As for education benefits: if you break Title 1 grants down per pupil, it's not the case that the urban states uniformly get more money than the rural ones. North Dakota, for instance, appears to get almost twice as much per pupil as California.
The data is hard to analyze on this point, because the government has a very different definition of "urban" than I think we're using in this thread. In particular, it tends to lump what we think of as urban areas and suburban areas into one "urban" category.
Traditional, walkable development on a grid with narrower streets, smaller lots, and less emphasis in the zoning code on unlimited free parking and huge setbacks on the lots.
The article mentions that property taxes only cover between 4 and 65% of the costs of the suburban infrastructure. Raising property taxes 50% to 2000%(!) would simultaneously cover that revenue shortfall, discourage suburban sprawl and encourage infill.
Obviously such a large tax increase could not happen overnight, but it does seem the obvious solution, or at least part of it.
Massive authoritarianism via social engineering and taxpayer funded government coercion to force people to live the right way, at least as defined by certain people, rather than being permitted by big brother (oh the irony) to live freely, the way they want to live.
I don't know if the ends are all that bad. The means being proposed is just horrific.

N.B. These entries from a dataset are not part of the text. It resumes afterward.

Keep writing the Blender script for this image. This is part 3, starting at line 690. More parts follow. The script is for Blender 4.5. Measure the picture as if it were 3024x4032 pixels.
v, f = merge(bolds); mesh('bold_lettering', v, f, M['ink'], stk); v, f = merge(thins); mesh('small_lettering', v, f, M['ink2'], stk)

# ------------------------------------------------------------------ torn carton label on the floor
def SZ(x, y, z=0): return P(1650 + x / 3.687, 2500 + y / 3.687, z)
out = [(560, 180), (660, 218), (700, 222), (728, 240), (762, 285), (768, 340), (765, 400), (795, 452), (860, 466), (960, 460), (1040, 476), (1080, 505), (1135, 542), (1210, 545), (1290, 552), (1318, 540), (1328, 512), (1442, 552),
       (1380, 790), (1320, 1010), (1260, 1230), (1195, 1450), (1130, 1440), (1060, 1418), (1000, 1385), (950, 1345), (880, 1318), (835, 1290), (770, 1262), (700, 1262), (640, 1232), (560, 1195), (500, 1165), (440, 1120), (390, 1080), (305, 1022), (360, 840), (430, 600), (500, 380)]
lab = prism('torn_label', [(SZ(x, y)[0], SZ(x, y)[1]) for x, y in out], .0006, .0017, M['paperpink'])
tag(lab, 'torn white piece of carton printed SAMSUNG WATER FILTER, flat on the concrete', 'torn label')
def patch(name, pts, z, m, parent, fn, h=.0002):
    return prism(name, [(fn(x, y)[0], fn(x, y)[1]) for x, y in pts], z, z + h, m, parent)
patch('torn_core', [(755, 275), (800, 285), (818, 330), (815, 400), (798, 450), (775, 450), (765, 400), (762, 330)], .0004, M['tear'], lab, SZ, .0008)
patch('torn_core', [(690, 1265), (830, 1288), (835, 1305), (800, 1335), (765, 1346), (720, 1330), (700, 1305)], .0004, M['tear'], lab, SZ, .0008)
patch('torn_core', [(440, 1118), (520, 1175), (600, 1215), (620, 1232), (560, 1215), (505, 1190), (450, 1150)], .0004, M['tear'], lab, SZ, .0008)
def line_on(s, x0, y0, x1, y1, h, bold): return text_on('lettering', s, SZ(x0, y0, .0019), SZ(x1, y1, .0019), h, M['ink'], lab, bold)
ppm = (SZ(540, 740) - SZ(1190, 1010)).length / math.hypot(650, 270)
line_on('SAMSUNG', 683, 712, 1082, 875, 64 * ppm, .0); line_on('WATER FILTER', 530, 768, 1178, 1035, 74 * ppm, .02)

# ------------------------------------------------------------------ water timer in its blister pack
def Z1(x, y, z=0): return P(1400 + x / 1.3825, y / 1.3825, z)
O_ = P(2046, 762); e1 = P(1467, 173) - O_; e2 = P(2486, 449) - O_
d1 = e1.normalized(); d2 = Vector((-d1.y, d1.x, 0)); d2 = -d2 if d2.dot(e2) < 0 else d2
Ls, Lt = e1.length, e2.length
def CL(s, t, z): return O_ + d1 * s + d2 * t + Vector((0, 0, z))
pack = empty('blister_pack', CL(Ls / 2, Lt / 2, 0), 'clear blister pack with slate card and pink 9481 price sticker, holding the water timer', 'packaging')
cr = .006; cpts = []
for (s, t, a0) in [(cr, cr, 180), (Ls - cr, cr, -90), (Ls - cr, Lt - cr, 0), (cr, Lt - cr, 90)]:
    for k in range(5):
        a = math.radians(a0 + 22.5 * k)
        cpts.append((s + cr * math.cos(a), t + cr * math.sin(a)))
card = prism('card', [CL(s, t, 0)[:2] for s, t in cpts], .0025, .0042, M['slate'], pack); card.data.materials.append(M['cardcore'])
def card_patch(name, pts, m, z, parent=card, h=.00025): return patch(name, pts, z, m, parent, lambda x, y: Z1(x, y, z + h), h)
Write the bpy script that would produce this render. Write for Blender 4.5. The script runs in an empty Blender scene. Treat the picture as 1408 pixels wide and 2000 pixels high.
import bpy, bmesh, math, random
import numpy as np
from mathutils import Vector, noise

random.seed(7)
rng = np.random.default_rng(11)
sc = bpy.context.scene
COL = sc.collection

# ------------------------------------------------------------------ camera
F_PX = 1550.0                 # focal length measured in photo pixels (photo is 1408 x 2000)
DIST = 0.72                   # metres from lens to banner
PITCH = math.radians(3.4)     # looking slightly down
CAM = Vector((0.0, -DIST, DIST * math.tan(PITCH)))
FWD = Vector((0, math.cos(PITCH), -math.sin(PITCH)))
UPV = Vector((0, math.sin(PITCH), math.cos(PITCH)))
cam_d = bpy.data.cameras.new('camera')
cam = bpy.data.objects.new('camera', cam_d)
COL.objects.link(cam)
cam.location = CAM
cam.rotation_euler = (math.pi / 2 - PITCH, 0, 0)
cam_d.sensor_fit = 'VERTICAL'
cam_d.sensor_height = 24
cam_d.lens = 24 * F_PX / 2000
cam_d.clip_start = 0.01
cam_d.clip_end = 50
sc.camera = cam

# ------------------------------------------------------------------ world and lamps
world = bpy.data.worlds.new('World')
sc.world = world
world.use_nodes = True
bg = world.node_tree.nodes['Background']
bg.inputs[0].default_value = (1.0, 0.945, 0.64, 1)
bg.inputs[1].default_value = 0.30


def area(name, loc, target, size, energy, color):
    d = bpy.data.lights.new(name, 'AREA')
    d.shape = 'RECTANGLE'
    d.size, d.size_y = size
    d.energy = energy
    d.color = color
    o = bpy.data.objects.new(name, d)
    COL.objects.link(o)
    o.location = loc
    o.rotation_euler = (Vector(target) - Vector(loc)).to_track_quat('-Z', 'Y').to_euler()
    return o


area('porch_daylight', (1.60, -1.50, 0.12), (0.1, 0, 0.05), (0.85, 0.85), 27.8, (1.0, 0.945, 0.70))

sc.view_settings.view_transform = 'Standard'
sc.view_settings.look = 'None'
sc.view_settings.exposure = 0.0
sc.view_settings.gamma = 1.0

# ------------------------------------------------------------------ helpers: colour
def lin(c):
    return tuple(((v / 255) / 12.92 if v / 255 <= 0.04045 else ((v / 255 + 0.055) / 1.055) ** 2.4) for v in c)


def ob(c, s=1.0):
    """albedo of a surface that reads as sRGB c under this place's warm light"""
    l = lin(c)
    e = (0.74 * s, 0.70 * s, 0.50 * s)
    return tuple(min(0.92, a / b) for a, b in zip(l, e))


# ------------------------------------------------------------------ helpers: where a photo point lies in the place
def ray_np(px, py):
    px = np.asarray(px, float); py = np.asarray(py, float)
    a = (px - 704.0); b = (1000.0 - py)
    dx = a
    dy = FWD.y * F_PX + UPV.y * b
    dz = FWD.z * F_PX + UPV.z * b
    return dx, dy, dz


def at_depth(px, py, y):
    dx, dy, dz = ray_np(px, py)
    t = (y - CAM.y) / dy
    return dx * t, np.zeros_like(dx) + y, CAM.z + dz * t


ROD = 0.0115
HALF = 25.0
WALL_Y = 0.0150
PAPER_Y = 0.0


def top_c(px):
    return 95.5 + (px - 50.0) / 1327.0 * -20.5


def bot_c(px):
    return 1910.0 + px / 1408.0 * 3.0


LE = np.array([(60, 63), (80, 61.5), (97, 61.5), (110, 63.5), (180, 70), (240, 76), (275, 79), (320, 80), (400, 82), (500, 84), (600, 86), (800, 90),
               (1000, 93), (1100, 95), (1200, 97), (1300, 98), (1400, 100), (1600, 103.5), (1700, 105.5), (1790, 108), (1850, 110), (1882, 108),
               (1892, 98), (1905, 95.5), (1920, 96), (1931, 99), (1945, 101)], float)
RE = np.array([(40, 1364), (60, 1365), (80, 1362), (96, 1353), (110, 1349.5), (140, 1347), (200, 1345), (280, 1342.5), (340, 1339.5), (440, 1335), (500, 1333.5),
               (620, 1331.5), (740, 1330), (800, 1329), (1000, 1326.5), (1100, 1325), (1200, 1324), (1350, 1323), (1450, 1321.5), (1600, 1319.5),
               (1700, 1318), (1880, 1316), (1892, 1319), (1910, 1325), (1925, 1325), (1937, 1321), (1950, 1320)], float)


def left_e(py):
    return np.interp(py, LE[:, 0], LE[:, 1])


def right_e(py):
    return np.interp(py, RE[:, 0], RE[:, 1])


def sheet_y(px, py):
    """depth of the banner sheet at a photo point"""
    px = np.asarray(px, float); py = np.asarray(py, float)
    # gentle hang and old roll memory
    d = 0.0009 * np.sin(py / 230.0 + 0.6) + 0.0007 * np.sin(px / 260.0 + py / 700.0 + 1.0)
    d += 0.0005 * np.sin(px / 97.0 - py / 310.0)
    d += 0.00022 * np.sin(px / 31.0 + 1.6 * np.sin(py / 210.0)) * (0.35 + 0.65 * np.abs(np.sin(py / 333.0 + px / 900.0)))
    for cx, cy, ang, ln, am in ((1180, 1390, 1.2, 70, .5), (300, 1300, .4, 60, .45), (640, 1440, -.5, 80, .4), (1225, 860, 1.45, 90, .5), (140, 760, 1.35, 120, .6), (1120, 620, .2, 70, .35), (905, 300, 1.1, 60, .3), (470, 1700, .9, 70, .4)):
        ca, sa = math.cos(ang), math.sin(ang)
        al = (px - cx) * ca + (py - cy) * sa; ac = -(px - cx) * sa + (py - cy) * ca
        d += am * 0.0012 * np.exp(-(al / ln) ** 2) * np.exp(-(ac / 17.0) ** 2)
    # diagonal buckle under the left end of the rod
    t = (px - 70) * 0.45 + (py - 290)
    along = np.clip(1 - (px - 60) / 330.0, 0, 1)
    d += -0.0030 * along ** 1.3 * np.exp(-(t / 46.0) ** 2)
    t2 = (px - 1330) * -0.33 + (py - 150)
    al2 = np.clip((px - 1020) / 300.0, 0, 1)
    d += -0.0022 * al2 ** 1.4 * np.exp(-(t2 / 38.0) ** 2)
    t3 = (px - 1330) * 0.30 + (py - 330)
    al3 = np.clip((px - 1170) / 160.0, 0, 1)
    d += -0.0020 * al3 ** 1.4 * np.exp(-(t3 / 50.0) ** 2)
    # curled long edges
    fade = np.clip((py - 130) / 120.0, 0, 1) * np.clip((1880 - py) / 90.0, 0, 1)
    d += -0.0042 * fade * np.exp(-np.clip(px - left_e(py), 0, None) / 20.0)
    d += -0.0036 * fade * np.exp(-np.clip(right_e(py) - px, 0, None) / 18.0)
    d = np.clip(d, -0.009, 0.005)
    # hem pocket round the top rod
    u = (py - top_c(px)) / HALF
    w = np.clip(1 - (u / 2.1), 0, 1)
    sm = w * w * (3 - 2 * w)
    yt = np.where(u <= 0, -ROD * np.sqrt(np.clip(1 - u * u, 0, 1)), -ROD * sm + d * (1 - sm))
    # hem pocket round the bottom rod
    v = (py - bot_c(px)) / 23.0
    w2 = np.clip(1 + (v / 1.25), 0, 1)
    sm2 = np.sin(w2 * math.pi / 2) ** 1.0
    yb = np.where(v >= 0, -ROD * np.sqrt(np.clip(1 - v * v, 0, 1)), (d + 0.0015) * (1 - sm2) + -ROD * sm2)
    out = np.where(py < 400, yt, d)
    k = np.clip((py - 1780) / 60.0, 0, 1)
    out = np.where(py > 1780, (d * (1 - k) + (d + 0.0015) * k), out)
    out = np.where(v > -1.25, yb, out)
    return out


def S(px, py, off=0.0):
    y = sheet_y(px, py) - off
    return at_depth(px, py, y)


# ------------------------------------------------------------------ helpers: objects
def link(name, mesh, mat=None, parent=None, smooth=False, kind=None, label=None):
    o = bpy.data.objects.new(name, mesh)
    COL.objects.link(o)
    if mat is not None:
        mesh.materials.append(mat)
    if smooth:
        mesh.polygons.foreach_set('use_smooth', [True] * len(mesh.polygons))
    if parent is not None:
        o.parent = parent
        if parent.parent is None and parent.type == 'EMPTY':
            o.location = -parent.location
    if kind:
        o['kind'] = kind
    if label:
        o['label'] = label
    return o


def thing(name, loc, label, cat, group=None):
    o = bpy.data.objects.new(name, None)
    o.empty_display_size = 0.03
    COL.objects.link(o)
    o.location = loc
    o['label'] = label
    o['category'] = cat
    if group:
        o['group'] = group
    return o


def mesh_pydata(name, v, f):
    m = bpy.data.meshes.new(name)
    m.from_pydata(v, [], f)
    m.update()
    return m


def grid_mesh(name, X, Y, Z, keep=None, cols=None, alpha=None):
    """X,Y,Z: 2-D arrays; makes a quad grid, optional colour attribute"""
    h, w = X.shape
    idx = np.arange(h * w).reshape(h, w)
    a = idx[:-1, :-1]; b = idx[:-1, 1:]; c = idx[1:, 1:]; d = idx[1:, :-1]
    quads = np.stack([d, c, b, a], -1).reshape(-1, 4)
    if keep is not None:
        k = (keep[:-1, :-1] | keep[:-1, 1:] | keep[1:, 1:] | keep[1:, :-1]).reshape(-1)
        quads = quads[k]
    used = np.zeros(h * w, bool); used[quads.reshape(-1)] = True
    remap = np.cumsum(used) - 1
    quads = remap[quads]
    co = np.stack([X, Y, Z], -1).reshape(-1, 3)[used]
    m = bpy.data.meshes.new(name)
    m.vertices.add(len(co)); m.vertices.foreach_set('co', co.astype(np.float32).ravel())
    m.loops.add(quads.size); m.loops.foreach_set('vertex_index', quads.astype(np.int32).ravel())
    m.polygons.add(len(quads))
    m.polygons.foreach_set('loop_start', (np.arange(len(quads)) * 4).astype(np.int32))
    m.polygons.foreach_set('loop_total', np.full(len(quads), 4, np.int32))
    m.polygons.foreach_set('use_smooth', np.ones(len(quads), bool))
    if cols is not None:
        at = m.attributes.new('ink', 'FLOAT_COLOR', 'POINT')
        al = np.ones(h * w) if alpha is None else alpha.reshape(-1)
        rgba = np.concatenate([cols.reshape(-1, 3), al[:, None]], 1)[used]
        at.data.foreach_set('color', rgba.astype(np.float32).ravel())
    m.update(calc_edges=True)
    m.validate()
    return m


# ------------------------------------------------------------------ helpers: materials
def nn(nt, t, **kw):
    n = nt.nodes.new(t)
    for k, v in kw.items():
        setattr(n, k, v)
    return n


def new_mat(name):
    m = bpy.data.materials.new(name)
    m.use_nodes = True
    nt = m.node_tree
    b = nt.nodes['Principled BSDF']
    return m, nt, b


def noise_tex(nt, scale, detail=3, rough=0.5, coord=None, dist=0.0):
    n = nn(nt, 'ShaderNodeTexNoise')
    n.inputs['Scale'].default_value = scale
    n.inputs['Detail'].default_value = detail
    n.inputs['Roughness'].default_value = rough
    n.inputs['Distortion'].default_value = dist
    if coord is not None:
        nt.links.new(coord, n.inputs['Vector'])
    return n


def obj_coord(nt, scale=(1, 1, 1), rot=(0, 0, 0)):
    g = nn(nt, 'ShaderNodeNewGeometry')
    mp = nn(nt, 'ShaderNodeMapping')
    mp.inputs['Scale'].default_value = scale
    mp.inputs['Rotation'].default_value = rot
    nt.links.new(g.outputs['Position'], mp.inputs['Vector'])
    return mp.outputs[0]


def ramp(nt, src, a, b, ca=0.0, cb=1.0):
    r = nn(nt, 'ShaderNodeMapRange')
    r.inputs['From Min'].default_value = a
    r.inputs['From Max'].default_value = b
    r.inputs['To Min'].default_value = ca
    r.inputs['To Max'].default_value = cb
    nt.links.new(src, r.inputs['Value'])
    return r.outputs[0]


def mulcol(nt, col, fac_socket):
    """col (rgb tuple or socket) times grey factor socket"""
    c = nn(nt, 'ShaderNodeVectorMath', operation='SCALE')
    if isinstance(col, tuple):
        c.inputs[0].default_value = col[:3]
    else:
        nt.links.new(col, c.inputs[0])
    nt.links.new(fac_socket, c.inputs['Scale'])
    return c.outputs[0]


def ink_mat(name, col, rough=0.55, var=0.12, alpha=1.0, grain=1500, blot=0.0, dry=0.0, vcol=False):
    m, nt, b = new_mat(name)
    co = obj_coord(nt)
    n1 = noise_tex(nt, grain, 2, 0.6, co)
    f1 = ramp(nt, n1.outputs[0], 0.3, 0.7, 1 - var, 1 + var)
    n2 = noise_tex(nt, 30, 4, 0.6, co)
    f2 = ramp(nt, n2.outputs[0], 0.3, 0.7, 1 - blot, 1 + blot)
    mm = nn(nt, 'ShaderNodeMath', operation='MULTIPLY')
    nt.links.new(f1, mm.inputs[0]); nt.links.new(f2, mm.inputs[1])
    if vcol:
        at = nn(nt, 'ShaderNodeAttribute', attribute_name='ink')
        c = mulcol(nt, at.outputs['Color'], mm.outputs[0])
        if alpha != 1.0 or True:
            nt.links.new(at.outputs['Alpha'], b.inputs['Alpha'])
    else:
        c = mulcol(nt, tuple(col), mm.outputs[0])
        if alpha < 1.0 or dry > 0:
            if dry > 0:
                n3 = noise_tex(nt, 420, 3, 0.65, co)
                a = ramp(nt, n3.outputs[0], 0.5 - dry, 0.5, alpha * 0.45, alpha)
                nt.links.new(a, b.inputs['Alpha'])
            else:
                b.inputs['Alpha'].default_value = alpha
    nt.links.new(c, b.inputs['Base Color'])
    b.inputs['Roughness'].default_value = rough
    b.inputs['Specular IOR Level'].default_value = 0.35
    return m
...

To some extent its inevitable, if decades of persuasion and experimentation have had little effect and prove very few people want to live that way, you're going to have to send in cops and lawyers, bankrupt some people, destroy some healthy and stable communities. Otherwise you'll never get the rush of "fixing" them.
I believe a lot of it is jealousy and/or corrupt real estate churn proposals. A couple blocks from company HQ there's a nice slum where I could buy an entire city block of crack houses for the cost of my one suburban house. There's people who aren't happy about that and want to make money off some real estate churn. Have .gov force the sales price of my house down to 10K and they can buy it, while I forcing me to move into the slum and pay $250K to them to buy their $10K house from them. I'm not interested in participating in that business model.
If real estate transaction volume is low and declining, and the purpose of .gov is to enforce the continuation of all dead/dying business models, and people are pretty much living where they want to right now, it makes sense to have .gov start forcing them to move, get some commissions, bust some blocks and redevelop some others (all with .gov funds funneled to the right people of course), etc.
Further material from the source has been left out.